Auch organisatorisch hätten Sachsen, Sachsen-Anhalt, Brandenburg, Thüringen und Mecklenburg-Vorpommern viel zu bieten, sagte Ulrich Walwei, Vizedirektor des Institutes für Arbeitsmarkt und Berufsforschung (IAB). Bauland sei billiger, Genehmigungen schneller zu bekommen und die Infrastruktur oft besser, warb der Ökonom. Als Arbeitsmarktforscher sehe er aber auch Probleme: die kleinteilige Unternehmensstruktur, niedrige Löhne und minimale Innovationsraten. Zudem habe die Abwanderung junger Menschen nicht gestoppt werden können und für die Zuwanderung aus dem europäischen Ausland gebe es keine Konzepte.

Im 25. Jahr nach der Wende hängen dem Osten die Fehler des Vereinigungsprozesses nach, das wurde deutlich. Jeder zweite Ostdeutsche musste seinen Job wechseln oder wurde arbeitslos, das hätten viele Regionen nie verkraftet, sagte Vize-Fraktionschefin Gesine Lötzsch.
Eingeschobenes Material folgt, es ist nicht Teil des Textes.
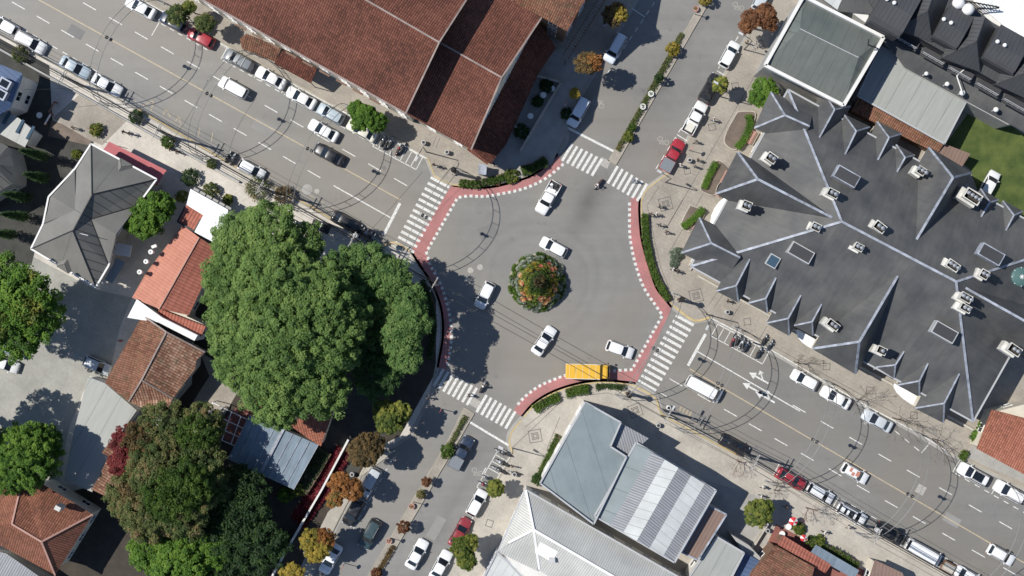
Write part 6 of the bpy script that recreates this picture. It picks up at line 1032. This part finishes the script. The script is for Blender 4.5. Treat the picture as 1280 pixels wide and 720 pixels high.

Mit der Währungsunion brachen laut Gleicke zudem nicht nur die Märkte in Osteuropa weg, sondern auch Vertriebswege wie Quelle, die DDR-Waren verkauft hatten, denen die Ostprodukte aber zu teuer wurden. Ebenfalls teuer zu stehen kommt den Osten bis heute die Treuhandpolitik, die statt auf Erhalt von Strukturen auf Privatisierung und Deregulierung setzte und so hunderttausende Jobs vernichtete.

Die Erfahrungen, die der Osten seit 1989 gemacht habe, seien jedoch ein Schatz, wiederholte Roland Claus sein langjähriges Motto. Nicht nur für die Bundesrepublik, ergänzte Walwei. So habe Korea großes Interesse, aus ostdeutschen Erkenntnissen zu lernen.